## Begin Supplied material

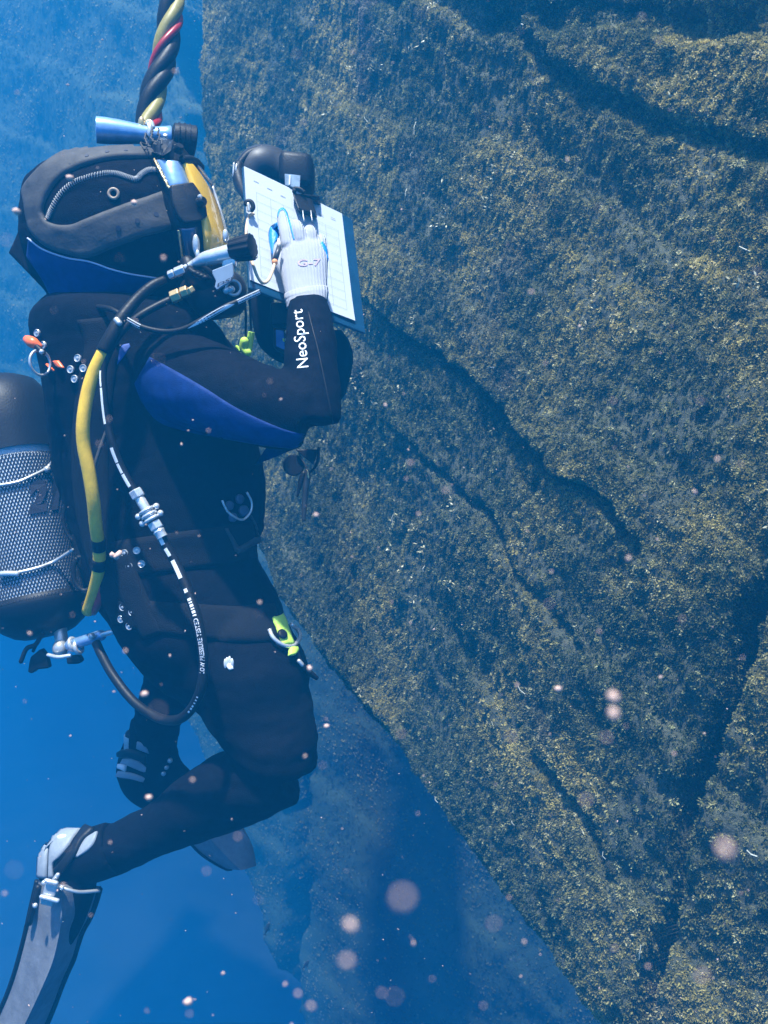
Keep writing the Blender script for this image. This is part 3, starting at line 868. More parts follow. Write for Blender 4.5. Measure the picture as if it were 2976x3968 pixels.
mb = MB()
mb.limb([(330, 1560, 1.86, 47, .045), (325, 1600, 1.88, 50, .046), (315, 1640, 1.90, 58, .048), (318, 1680, 1.91, 60, .048), (345, 1710, 1.92, 50, .04), (385, 1735, 1.93, 40, .03)])
mb.limb([(290, 1640, 1.90, 34, .035), (288, 1668, 1.90, 36, .036), (300, 1690, 1.91, 34, .03)])
me = remesh(mb, 'boot', 0.0045, 4)
boot2 = link('boot', me, m_neo, person); B_b2 = bvh_of(me)
c8 = crop(4.1475, 400, 2750)
patch(B_b2, [(320, 785), (400, 780), (520, 800), (640, 870), (720, 890)], [(280, 870), (370, 885), (500, 940), (620, 990), (715, 1010)], 'heel_cap', m_grey, boot2, 0.001, 0.003, 24, 6, dd=1.9, conv=c8)
patch(B_b2, [(250, 985), (340, 990), (480, 1020), (600, 1060), (690, 1090)], [(205, 1070), (300, 1090), (450, 1110), (560, 1140), (640, 1160)], 'sole', m_grey, boot2, 0.001, 0.004, 24, 6, dd=1.9, conv=c8)
patch(B_b2, [(550, 510), (620, 515), (690, 540)], [(535, 620), (620, 660), (740, 700)], 'ankle_patch', m_grey, boot2, 0.001, 0.003, 14, 6, dd=1.9, conv=c8)
patch(B_b2, [(262, 870), (330, 870), (380, 890)], [(250, 940), (310, 960), (370, 985)], 'heel_tab', m_white, boot2, 0.003, 0.005, 10, 4, dd=1.9, conv=c8)
patch(B_b2, [(265, 700), (330, 640), (440, 630), (560, 660), (700, 720)], [(265, 760), (340, 770), (440, 760), (560, 800), (700, 840)], 'heel_strap', m_rub, boot2, 0.003, 0.006, 20, 6, dd=1.9, conv=c8)

# ================================================================ fins
def fin_sheet(secs, d3, thick, conv):
    A = crom([(*conv(*s[0]), *conv(*s[1]), *conv(*s[2]), *dd) for s, dd in zip(secs, d3)], 40); rows = []
    for a in A:
        L_, M_, R_ = (a[0:2], a[6]), (a[2:4], a[7]), (a[4:6], a[8]); row = []
        for (p, dp), (q, dq) in ((L_, M_), (M_, R_)):
            for j in range(6):
                t = j / 6; row.append(P(*(p + (q - p) * t), dp + (dq - dp) * t))
        row.append(P(*R_[0], R_[1])); rows.append(row)
    k = len(rows[0]); V = []; F = []
    for i, row in enumerate(rows):
        for j, v in enumerate(row):
            th = thick * (1 - 0.5 * i / len(rows)); V += [v, v + CF * th]
    ix = lambda i, j, s: (i * k + j) * 2 + s
    for i in range(len(rows) - 1):
        for j in range(k - 1):
            for s in (0, 1): F.append((ix(i, j, s), ix(i + 1, j, s), ix(i + 1, j + 1, s), ix(i, j + 1, s)))
        for j in (0, k - 1): F.append((ix(i, j, 0), ix(i, j, 1), ix(i + 1, j, 1), ix(i + 1, j, 0)))
    for i in (0, len(rows) - 1):
        for j in range(k - 1): F.append((ix(i, j, 0), ix(i, j, 1), ix(i, j + 1, 1), ix(i, j + 1, 0)))
    return V, F, rows
fin = thing('swim_fin', 'long grey rubber fin with steel buckle on the bent near foot', 'swim fin', 'swim fins on the diver')
secs = [((240, 1180), (378, 1225), (640, 1235)), ((205, 1330), (398, 1390), (592, 1385)), ((172, 1480), (385, 1500), (518, 1530)), ((130, 1650), (342, 1690), (472, 1680)),
        ((70, 1850), (278, 1850), (412, 1815)), ((0, 2020), (188, 2045), (330, 2030)), ((-85, 2200), (98, 2225), (238, 2235)), ((-190, 2400), (-5, 2430), (130, 2440)), ((-300, 2600), (-110, 2640), (20, 2640))]
dds = [(1.61, 1.565, 1.64), (1.61, 1.56, 1.65), (1.62, 1.565, 1.65), (1.63, 1.57, 1.65), (1.65, 1.58, 1.66), (1.67, 1.6, 1.67), (1.69, 1.62, 1.69), (1.71, 1.64, 1.71), (1.74, 1.68, 1.74)]
V, F, rows = fin_sheet(secs, dds, 0.012, c7)
mb = MB(); mb.add(V, F); mb.build('blade', m_fin, fin, edge=50)
mb = MB(); mb.tube([r[0] for r in rows[::3]], 0.005, 8); mb.build('side_rail', m_rub, fin)
mb = MB(); mb.tube([r[-1] for r in rows[::3]], 0.006, 8); mb.build('side_rail', m_rub, fin)
mb = MB(); mb.tube([W(c7, 250, 1210, 1.60), W(c7, 215, 1340, 1.595), W(c7, 185, 1460, 1.60)], 0.006, 8); mb.build('foot_pocket_rim', m_rub, fin)
mb = MB(); mb.tube([W(c7, 385, 1222, 1.565), W(c7, 440, 1240, 1.565), W(c7, 520, 1255, 1.575), W(c7, 640, 1246, 1.60)], 0.0032, 8); mb.build('spring_strap', m_steel, fin)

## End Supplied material

● **What is needed**
Restate the data above word for word. Skip every picture.

● **Exercise solution**
Keep writing the Blender script for this image. This is part 3, starting at line 868. More parts follow. Write for Blender 4.5. Measure the picture as if it were 2976x3968 pixels.
mb = MB()
mb.limb([(330, 1560, 1.86, 47, .045), (325, 1600, 1.88, 50, .046), (315, 1640, 1.90, 58, .048), (318, 1680, 1.91, 60, .048), (345, 1710, 1.92, 50, .04), (385, 1735, 1.93, 40, .03)])
mb.limb([(290, 1640, 1.90, 34, .035), (288, 1668, 1.90, 36, .036), (300, 1690, 1.91, 34, .03)])
me = remesh(mb, 'boot', 0.0045, 4)
boot2 = link('boot', me, m_neo, person); B_b2 = bvh_of(me)
c8 = crop(4.1475, 400, 2750)
patch(B_b2, [(320, 785), (400, 780), (520, 800), (640, 870), (720, 890)], [(280, 870), (370, 885), (500, 940), (620, 990), (715, 1010)], 'heel_cap', m_grey, boot2, 0.001, 0.003, 24, 6, dd=1.9, conv=c8)
patch(B_b2, [(250, 985), (340, 990), (480, 1020), (600, 1060), (690, 1090)], [(205, 1070), (300, 1090), (450, 1110), (560, 1140), (640, 1160)], 'sole', m_grey, boot2, 0.001, 0.004, 24, 6, dd=1.9, conv=c8)
patch(B_b2, [(550, 510), (620, 515), (690, 540)], [(535, 620), (620, 660), (740, 700)], 'ankle_patch', m_grey, boot2, 0.001, 0.003, 14, 6, dd=1.9, conv=c8)
patch(B_b2, [(262, 870), (330, 870), (380, 890)], [(250, 940), (310, 960), (370, 985)], 'heel_tab', m_white, boot2, 0.003, 0.005, 10, 4, dd=1.9, conv=c8)
patch(B_b2, [(265, 700), (330, 640), (440, 630), (560, 660), (700, 720)], [(265, 760), (340, 770), (440, 760), (560, 800), (700, 840)], 'heel_strap', m_rub, boot2, 0.003, 0.006, 20, 6, dd=1.9, conv=c8)

# ================================================================ fins
def fin_sheet(secs, d3, thick, conv):
    A = crom([(*conv(*s[0]), *conv(*s[1]), *conv(*s[2]), *dd) for s, dd in zip(secs, d3)], 40); rows = []
    for a in A:
        L_, M_, R_ = (a[0:2], a[6]), (a[2:4], a[7]), (a[4:6], a[8]); row = []
        for (p, dp), (q, dq) in ((L_, M_), (M_, R_)):
            for j in range(6):
                t = j / 6; row.append(P(*(p + (q - p) * t), dp + (dq - dp) * t))
        row.append(P(*R_[0], R_[1])); rows.append(row)
    k = len(rows[0]); V = []; F = []
    for i, row in enumerate(rows):
        for j, v in enumerate(row):
            th = thick * (1 - 0.5 * i / len(rows)); V += [v, v + CF * th]
    ix = lambda i, j, s: (i * k + j) * 2 + s
    for i in range(len(rows) - 1):
        for j in range(k - 1):
            for s in (0, 1): F.append((ix(i, j, s), ix(i + 1, j, s), ix(i + 1, j + 1, s), ix(i, j + 1, s)))
        for j in (0, k - 1): F.append((ix(i, j, 0), ix(i, j, 1), ix(i + 1, j, 1), ix(i + 1, j, 0)))
    for i in (0, len(rows) - 1):
        for j in range(k - 1): F.append((ix(i, j, 0), ix(i, j, 1), ix(i, j + 1, 1), ix(i, j + 1, 0)))
    return V, F, rows
fin = thing('swim_fin', 'long grey rubber fin with steel buckle on the bent near foot', 'swim fin', 'swim fins on the diver')
secs = [((240, 1180), (378, 1225), (640, 1235)), ((205, 1330), (398, 1390), (592, 1385)), ((172, 1480), (385, 1500), (518, 1530)), ((130, 1650), (342, 1690), (472, 1680)),
        ((70, 1850), (278, 1850), (412, 1815)), ((0, 2020), (188, 2045), (330, 2030)), ((-85, 2200), (98, 2225), (238, 2235)), ((-190, 2400), (-5, 2430), (130, 2440)), ((-300, 2600), (-110, 2640), (20, 2640))]
dds = [(1.61, 1.565, 1.64), (1.61, 1.56, 1.65), (1.62, 1.565, 1.65), (1.63, 1.57, 1.65), (1.65, 1.58, 1.66), (1.67, 1.6, 1.67), (1.69, 1.62, 1.69), (1.71, 1.64, 1.71), (1.74, 1.68, 1.74)]
V, F, rows = fin_sheet(secs, dds, 0.012, c7)
mb = MB(); mb.add(V, F); mb.build('blade', m_fin, fin, edge=50)
mb = MB(); mb.tube([r[0] for r in rows[::3]], 0.005, 8); mb.build('side_rail', m_rub, fin)
mb = MB(); mb.tube([r[-1] for r in rows[::3]], 0.006, 8); mb.build('side_rail', m_rub, fin)
mb = MB(); mb.tube([W(c7, 250, 1210, 1.60), W(c7, 215, 1340, 1.595), W(c7, 185, 1460, 1.60)], 0.006, 8); mb.build('foot_pocket_rim', m_rub, fin)
mb = MB(); mb.tube([W(c7, 385, 1222, 1.565), W(c7, 440, 1240, 1.565), W(c7, 520, 1255, 1.575), W(c7, 640, 1246, 1.60)], 0.0032, 8); mb.build('spring_strap', m_steel, fin)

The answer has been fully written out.